> _Records for this task_
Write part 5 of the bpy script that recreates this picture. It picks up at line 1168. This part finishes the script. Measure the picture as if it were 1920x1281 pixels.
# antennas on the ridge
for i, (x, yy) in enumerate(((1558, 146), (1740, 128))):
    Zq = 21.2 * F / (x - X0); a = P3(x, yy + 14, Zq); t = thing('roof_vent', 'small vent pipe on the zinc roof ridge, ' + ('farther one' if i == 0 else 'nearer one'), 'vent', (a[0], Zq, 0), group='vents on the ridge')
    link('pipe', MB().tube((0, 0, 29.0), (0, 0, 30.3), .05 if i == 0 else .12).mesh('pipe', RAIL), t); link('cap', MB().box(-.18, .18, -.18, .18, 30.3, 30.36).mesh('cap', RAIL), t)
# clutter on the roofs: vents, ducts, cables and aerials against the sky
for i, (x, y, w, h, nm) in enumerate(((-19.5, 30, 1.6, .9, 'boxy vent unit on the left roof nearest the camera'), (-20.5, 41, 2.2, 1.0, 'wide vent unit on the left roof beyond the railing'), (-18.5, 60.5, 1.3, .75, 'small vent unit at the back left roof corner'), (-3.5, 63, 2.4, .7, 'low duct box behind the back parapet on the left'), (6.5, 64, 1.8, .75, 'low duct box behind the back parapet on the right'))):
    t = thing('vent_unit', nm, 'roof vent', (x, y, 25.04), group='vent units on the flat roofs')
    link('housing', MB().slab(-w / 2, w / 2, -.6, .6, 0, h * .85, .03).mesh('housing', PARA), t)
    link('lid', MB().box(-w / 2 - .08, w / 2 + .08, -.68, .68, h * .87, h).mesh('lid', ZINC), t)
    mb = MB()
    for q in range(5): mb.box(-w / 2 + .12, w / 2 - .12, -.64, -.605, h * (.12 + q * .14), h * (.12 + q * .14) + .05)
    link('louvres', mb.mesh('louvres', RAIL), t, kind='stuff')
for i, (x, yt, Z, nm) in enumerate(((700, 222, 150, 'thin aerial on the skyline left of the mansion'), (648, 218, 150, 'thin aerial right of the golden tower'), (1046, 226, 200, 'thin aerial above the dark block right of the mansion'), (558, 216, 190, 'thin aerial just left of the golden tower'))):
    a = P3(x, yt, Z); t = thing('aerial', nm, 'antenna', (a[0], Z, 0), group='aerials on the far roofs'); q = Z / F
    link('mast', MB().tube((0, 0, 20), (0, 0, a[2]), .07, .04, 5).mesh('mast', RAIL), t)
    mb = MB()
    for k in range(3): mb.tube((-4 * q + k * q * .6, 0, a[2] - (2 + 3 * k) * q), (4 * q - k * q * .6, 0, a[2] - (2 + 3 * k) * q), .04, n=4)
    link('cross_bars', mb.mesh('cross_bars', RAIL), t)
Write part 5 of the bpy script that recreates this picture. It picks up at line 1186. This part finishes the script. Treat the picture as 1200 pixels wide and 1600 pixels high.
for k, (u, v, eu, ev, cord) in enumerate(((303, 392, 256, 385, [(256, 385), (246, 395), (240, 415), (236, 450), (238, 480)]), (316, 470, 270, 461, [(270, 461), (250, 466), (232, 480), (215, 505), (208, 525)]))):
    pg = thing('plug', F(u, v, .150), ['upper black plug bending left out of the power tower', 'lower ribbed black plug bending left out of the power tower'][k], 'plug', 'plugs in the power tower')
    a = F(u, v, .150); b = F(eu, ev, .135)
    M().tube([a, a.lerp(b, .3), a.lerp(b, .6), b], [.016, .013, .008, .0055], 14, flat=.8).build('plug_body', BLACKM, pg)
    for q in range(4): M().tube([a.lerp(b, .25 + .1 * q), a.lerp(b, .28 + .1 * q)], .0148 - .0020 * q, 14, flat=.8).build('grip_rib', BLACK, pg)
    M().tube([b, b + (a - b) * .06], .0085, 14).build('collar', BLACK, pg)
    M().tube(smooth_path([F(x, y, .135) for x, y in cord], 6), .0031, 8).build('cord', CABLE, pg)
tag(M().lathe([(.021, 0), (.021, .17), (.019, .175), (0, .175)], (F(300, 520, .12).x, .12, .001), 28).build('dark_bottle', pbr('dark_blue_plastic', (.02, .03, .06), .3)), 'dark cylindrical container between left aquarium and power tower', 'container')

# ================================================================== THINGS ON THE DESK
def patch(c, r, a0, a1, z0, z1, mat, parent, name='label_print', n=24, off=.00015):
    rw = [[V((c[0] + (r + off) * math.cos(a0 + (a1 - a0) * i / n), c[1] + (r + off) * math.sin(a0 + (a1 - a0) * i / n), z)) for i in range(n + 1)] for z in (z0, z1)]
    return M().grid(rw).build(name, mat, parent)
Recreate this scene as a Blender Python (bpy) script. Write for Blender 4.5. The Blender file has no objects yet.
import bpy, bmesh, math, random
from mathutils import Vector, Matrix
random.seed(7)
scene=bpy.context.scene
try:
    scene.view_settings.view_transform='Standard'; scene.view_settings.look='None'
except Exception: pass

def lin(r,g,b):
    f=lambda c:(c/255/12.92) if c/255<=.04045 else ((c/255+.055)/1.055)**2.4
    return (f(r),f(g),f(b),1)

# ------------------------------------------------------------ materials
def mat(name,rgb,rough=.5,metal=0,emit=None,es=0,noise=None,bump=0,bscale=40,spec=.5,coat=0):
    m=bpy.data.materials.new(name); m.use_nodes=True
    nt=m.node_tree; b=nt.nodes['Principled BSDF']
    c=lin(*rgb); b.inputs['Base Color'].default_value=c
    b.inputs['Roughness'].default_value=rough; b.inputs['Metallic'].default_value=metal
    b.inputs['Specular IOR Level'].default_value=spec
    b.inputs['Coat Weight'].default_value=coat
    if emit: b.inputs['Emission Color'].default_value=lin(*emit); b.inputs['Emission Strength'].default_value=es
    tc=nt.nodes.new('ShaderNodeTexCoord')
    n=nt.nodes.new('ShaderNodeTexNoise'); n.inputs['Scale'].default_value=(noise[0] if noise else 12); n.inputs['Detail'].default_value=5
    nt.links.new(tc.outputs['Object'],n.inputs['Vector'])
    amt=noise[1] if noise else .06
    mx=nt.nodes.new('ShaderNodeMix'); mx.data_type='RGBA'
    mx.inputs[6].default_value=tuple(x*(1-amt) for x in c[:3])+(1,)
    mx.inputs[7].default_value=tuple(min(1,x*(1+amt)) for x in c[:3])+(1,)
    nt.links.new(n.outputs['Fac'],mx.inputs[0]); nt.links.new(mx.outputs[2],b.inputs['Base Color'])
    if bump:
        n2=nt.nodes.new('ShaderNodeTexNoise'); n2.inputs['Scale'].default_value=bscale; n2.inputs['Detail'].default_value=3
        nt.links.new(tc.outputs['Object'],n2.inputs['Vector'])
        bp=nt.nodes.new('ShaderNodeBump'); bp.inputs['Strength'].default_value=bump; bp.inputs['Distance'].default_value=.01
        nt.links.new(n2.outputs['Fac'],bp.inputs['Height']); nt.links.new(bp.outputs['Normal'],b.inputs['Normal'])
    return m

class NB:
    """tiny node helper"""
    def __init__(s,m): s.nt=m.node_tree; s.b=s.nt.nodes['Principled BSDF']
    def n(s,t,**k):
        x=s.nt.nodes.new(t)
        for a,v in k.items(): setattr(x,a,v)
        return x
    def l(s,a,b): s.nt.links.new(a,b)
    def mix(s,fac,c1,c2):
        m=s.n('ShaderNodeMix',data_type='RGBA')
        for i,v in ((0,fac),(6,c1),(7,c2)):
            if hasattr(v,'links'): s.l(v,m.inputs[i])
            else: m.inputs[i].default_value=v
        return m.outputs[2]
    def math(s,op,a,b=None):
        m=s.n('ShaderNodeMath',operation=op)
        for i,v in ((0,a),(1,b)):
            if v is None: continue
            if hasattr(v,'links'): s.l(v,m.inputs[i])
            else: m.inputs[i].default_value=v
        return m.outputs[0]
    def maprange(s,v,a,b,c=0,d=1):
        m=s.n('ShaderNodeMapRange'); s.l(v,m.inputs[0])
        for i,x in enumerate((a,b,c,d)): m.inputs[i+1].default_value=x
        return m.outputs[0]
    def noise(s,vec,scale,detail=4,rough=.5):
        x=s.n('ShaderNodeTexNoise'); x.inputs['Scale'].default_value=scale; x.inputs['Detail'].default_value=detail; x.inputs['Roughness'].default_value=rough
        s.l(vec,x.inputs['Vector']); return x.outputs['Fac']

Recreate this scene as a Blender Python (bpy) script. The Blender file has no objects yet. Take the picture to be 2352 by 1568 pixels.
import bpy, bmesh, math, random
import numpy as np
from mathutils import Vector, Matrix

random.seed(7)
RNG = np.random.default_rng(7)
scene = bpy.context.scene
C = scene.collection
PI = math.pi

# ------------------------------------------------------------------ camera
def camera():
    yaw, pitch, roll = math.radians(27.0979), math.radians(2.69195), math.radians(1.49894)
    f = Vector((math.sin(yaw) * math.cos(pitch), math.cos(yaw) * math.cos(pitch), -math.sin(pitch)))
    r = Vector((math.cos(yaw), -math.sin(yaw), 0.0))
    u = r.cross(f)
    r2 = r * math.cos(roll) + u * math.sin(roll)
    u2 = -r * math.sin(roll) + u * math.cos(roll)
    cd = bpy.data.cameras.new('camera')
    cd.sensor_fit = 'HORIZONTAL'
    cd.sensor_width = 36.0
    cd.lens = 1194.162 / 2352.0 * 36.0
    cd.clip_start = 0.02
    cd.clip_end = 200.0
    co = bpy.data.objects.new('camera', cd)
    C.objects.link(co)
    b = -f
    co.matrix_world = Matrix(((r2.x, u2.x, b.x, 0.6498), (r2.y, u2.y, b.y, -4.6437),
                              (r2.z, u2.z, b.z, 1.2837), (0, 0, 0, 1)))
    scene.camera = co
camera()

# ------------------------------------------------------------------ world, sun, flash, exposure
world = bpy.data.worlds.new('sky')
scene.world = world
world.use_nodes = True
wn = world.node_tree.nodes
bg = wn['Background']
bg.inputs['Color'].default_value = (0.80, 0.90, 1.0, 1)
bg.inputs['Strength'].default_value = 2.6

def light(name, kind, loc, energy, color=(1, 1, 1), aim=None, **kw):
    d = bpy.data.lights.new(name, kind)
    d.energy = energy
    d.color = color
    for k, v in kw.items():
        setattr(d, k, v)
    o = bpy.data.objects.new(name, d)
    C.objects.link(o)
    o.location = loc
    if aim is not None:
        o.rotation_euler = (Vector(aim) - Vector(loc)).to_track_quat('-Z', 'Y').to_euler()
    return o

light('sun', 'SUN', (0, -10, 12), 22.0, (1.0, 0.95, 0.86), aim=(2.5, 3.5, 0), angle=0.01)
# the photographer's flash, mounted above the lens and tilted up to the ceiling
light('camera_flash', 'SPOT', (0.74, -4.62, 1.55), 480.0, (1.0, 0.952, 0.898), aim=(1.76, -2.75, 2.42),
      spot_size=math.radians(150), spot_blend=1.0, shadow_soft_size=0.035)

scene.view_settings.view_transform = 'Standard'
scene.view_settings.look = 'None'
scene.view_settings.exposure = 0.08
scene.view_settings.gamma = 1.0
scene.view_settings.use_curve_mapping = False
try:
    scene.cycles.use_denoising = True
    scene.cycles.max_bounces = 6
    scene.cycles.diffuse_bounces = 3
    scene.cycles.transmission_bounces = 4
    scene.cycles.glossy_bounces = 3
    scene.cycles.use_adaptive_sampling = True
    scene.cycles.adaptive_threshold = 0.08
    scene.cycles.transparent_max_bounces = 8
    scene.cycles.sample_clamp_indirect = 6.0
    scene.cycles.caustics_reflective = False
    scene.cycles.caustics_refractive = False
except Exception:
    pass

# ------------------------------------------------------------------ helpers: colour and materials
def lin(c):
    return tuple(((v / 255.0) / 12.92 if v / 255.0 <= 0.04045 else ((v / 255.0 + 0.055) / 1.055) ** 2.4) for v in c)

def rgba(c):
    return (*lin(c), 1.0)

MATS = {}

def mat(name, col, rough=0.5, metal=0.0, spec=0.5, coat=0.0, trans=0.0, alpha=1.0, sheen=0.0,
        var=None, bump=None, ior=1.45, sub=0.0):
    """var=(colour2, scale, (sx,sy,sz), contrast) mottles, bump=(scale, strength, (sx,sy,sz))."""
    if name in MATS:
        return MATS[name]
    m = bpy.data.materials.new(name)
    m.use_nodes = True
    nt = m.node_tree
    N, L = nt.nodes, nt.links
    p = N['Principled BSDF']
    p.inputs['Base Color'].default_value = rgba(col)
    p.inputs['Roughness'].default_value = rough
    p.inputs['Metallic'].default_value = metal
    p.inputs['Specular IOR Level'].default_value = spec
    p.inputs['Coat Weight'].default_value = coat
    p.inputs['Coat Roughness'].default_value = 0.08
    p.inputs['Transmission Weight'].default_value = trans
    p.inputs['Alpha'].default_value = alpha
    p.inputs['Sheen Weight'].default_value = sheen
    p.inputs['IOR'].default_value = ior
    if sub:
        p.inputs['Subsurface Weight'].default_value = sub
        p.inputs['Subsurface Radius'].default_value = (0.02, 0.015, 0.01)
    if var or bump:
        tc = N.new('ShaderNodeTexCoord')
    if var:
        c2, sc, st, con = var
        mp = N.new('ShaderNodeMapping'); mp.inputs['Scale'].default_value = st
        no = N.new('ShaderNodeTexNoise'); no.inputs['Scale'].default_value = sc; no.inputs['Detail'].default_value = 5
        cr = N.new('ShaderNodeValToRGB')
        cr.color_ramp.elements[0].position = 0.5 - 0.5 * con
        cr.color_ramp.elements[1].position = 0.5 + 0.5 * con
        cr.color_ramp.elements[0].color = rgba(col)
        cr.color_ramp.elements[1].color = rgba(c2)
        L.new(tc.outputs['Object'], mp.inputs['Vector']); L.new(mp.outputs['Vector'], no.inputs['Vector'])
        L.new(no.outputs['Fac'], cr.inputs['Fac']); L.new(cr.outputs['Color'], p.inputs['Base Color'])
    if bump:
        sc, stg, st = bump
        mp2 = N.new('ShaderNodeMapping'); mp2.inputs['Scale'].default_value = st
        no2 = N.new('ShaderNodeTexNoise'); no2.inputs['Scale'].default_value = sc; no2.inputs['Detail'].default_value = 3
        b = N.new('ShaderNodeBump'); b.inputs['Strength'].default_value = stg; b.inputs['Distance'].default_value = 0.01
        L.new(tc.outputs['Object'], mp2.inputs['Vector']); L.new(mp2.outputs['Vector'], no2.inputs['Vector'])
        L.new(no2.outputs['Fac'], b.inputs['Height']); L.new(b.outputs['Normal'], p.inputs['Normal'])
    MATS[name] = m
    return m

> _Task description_
Copy all lines above containing the string "Blender".

> _In response_
Recreate this scene as a Blender Python (bpy) script. Write for Blender 4.5. The Blender file has no objects yet.
Recreate this scene as a Blender Python (bpy) script. The Blender file has no objects yet. Take the picture to be 2352 by 1568 pixels.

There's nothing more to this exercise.